WORK TO COMPLETE => Set down only those lines that fall from the line containing "Write a Blender" through the line containing "SC.view_settings.use_curve_mapping = False", unchanged and without pictures.

RECORDS FOR THIS TASK =>

=-=-=-=-=

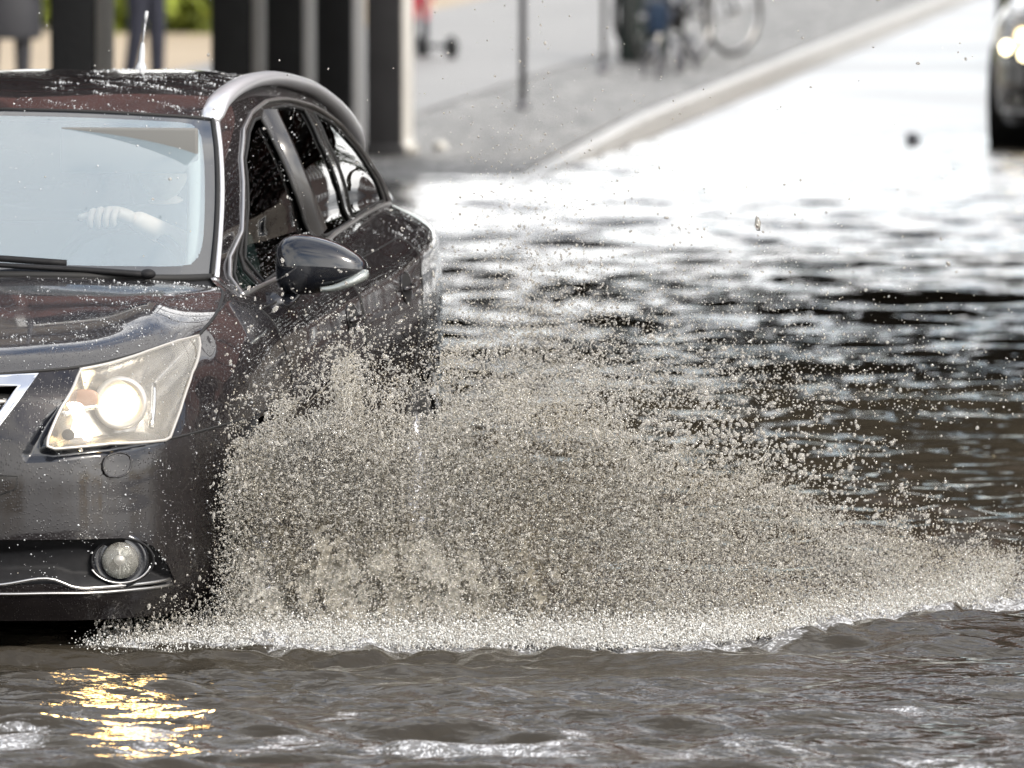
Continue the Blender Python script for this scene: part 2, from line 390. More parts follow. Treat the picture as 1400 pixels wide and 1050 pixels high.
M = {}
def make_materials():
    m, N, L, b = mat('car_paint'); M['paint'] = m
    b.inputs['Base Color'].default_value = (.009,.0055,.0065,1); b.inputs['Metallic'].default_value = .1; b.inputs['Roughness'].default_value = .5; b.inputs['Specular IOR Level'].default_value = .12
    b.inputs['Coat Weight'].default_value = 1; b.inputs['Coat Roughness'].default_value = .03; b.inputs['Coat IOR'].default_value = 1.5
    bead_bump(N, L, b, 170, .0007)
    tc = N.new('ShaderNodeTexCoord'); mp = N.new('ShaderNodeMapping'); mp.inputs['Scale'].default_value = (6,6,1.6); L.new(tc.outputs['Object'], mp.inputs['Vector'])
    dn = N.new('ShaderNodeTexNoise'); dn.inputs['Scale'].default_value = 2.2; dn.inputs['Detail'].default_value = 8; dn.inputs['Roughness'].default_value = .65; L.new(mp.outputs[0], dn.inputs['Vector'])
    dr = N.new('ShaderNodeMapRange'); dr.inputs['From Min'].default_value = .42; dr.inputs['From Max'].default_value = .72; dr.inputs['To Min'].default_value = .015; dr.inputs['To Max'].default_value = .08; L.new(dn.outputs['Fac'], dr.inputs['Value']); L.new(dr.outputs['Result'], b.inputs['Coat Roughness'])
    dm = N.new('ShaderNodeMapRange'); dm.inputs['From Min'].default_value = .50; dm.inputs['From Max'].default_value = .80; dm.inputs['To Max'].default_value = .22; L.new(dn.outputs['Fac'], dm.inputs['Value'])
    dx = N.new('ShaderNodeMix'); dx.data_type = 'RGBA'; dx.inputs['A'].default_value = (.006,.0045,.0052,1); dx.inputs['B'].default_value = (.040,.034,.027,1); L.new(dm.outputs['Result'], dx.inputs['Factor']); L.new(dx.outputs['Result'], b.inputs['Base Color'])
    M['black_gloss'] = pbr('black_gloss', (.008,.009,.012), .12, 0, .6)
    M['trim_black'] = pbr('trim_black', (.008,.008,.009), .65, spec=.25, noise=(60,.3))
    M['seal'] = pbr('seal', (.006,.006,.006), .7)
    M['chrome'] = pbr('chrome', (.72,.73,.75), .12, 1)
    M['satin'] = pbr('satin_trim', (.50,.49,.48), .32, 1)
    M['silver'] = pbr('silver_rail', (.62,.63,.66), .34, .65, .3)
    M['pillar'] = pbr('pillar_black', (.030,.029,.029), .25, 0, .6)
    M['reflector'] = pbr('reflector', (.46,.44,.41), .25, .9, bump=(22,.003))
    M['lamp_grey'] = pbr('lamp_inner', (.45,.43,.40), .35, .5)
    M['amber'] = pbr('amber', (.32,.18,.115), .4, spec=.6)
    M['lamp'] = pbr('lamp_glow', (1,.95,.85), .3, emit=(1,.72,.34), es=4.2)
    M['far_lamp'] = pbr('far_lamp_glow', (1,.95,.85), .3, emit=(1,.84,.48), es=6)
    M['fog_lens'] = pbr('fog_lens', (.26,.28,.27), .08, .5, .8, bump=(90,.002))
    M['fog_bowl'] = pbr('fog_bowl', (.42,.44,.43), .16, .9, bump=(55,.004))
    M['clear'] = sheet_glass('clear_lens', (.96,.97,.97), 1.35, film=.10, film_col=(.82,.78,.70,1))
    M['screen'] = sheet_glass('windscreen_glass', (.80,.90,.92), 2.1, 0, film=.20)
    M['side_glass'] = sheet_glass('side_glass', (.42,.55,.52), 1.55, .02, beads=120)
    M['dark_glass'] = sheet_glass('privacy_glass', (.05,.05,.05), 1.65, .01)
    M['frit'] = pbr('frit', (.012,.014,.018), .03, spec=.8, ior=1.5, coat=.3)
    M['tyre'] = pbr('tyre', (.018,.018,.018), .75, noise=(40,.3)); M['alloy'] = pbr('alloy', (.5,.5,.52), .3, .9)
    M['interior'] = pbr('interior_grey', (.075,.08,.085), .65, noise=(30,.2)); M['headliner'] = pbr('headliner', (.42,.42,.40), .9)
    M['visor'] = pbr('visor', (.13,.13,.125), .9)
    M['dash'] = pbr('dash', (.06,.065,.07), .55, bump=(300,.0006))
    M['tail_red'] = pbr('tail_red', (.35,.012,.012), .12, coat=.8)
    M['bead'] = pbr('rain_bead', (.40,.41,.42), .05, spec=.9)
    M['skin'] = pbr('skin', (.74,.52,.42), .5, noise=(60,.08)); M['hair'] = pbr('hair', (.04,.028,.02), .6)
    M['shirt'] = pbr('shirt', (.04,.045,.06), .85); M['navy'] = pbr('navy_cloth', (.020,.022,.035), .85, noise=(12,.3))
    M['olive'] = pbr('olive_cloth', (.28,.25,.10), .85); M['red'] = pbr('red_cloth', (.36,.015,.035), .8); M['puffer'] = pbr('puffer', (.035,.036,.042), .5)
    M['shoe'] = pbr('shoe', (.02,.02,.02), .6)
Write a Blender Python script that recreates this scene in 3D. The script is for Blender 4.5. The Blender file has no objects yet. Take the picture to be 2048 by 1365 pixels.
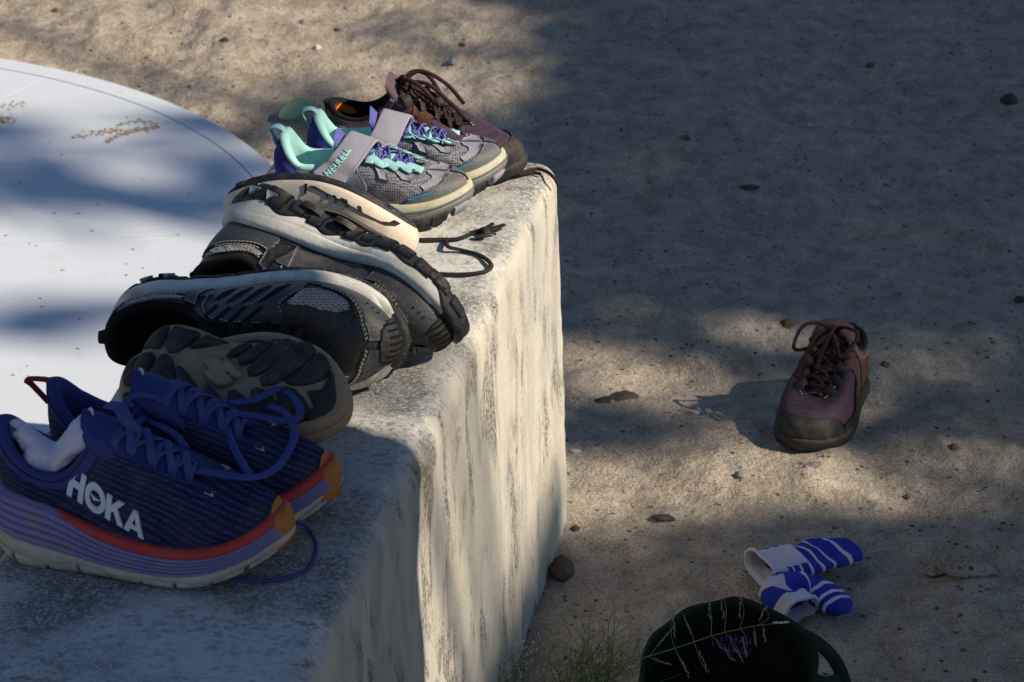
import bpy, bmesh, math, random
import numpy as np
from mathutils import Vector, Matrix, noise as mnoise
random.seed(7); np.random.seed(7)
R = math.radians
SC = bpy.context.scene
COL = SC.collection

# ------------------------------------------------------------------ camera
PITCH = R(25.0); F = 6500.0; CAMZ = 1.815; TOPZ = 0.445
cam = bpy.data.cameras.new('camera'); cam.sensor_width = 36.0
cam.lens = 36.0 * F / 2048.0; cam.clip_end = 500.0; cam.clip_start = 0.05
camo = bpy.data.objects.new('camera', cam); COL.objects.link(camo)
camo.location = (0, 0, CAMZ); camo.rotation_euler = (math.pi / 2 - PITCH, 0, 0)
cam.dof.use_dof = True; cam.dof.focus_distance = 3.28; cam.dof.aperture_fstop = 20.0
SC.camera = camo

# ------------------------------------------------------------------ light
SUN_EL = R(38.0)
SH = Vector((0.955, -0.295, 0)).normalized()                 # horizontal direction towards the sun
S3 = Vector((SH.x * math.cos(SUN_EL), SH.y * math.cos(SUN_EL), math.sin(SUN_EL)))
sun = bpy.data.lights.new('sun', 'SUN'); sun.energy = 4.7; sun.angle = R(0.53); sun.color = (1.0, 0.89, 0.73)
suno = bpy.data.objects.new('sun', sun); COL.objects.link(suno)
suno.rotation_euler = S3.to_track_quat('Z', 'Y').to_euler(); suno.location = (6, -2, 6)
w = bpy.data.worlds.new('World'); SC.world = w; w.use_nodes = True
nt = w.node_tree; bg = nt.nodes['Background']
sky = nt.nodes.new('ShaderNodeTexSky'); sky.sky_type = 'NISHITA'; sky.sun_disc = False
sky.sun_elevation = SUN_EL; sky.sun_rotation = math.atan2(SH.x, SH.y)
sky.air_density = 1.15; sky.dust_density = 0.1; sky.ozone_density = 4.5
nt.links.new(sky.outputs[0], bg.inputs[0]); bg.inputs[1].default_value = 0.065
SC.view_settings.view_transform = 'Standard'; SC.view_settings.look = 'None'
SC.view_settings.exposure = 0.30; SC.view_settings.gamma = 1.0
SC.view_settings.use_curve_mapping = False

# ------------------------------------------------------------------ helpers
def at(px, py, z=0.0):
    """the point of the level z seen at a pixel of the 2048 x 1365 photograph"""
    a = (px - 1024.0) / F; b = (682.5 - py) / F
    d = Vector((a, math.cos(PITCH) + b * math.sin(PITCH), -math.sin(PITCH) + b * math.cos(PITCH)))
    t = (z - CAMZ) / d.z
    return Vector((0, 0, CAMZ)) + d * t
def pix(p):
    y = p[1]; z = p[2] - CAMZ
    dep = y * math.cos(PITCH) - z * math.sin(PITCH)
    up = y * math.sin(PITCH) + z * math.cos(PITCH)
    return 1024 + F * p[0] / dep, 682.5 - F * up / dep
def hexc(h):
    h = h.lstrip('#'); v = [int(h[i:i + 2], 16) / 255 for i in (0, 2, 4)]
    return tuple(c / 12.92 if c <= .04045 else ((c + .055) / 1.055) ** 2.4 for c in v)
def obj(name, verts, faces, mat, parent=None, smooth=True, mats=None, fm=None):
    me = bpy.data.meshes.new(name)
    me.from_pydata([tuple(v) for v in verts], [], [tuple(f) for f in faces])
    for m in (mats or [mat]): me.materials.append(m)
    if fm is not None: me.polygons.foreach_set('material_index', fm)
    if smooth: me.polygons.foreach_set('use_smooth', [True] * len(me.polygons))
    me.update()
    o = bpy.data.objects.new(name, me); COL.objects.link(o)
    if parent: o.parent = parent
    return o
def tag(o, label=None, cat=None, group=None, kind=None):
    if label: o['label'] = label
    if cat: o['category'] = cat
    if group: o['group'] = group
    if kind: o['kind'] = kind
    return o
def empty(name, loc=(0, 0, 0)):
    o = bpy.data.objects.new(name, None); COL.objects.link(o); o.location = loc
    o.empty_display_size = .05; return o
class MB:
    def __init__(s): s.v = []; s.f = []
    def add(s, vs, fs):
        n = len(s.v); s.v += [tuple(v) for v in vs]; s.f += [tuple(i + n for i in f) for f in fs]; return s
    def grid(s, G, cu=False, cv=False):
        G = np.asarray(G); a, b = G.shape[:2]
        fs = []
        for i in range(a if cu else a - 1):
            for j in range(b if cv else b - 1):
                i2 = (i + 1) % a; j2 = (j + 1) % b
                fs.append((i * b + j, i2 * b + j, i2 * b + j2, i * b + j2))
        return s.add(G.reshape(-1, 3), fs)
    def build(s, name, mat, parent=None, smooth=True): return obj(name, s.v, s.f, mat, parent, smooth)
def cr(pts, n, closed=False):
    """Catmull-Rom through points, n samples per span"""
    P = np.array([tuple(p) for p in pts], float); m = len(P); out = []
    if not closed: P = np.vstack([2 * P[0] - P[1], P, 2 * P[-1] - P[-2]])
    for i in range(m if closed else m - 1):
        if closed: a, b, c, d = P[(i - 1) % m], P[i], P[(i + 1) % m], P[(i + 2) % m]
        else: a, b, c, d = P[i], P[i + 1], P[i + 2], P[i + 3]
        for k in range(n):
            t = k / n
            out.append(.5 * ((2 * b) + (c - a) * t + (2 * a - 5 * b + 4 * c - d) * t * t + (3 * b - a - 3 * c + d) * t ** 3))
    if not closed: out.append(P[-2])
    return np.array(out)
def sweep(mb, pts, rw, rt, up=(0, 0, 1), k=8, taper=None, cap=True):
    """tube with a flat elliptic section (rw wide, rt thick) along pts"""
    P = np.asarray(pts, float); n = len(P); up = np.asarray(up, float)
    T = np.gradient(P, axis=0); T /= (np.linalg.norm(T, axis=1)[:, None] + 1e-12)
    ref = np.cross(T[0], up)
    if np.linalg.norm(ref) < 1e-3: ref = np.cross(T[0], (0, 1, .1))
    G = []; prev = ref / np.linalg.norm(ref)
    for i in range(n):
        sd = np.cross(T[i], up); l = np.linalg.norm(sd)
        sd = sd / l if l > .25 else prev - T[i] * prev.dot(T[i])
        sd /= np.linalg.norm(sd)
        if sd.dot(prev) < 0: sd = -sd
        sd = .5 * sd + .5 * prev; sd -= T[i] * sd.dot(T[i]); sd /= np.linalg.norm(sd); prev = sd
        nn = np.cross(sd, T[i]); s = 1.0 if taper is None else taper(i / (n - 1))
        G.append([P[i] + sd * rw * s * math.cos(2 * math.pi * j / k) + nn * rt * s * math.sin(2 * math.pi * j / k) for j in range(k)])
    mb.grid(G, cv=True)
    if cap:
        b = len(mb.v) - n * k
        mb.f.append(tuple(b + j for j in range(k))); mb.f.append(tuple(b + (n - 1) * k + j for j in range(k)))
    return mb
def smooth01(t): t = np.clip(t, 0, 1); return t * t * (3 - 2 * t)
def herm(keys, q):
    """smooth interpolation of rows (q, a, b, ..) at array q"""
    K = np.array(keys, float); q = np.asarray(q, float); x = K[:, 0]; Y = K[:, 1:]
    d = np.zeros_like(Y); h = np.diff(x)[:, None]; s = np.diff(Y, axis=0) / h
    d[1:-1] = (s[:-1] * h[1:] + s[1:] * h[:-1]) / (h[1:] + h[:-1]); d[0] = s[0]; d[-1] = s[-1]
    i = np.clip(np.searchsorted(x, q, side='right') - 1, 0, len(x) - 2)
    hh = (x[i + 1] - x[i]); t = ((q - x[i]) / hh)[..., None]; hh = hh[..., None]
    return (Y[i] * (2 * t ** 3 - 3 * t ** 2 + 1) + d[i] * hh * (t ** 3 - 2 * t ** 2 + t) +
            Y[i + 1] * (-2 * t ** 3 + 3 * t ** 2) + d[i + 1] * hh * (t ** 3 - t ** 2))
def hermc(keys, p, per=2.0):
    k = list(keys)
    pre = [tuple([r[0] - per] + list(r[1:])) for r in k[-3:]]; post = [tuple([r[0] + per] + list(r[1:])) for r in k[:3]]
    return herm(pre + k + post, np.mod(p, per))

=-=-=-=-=

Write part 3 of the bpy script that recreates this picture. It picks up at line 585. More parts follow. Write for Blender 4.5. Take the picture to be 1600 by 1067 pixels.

=-=-=-=-=

SOLUTION FOR THIS EXERCISE =>
Write a Blender Python script that recreates this scene in 3D. The script is for Blender 4.5. The Blender file has no objects yet. Take the picture to be 2048 by 1365 pixels.
import bpy, bmesh, math, random
import numpy as np
from mathutils import Vector, Matrix, noise as mnoise
random.seed(7); np.random.seed(7)
R = math.radians
SC = bpy.context.scene
COL = SC.collection

# ------------------------------------------------------------------ camera
PITCH = R(25.0); F = 6500.0; CAMZ = 1.815; TOPZ = 0.445
cam = bpy.data.cameras.new('camera'); cam.sensor_width = 36.0
cam.lens = 36.0 * F / 2048.0; cam.clip_end = 500.0; cam.clip_start = 0.05
camo = bpy.data.objects.new('camera', cam); COL.objects.link(camo)
camo.location = (0, 0, CAMZ); camo.rotation_euler = (math.pi / 2 - PITCH, 0, 0)
cam.dof.use_dof = True; cam.dof.focus_distance = 3.28; cam.dof.aperture_fstop = 20.0
SC.camera = camo

# ------------------------------------------------------------------ light
SUN_EL = R(38.0)
SH = Vector((0.955, -0.295, 0)).normalized()                 # horizontal direction towards the sun
S3 = Vector((SH.x * math.cos(SUN_EL), SH.y * math.cos(SUN_EL), math.sin(SUN_EL)))
sun = bpy.data.lights.new('sun', 'SUN'); sun.energy = 4.7; sun.angle = R(0.53); sun.color = (1.0, 0.89, 0.73)
suno = bpy.data.objects.new('sun', sun); COL.objects.link(suno)
suno.rotation_euler = S3.to_track_quat('Z', 'Y').to_euler(); suno.location = (6, -2, 6)
w = bpy.data.worlds.new('World'); SC.world = w; w.use_nodes = True
nt = w.node_tree; bg = nt.nodes['Background']
sky = nt.nodes.new('ShaderNodeTexSky'); sky.sky_type = 'NISHITA'; sky.sun_disc = False
sky.sun_elevation = SUN_EL; sky.sun_rotation = math.atan2(SH.x, SH.y)
sky.air_density = 1.15; sky.dust_density = 0.1; sky.ozone_density = 4.5
nt.links.new(sky.outputs[0], bg.inputs[0]); bg.inputs[1].default_value = 0.065
SC.view_settings.view_transform = 'Standard'; SC.view_settings.look = 'None'
SC.view_settings.exposure = 0.30; SC.view_settings.gamma = 1.0
SC.view_settings.use_curve_mapping = False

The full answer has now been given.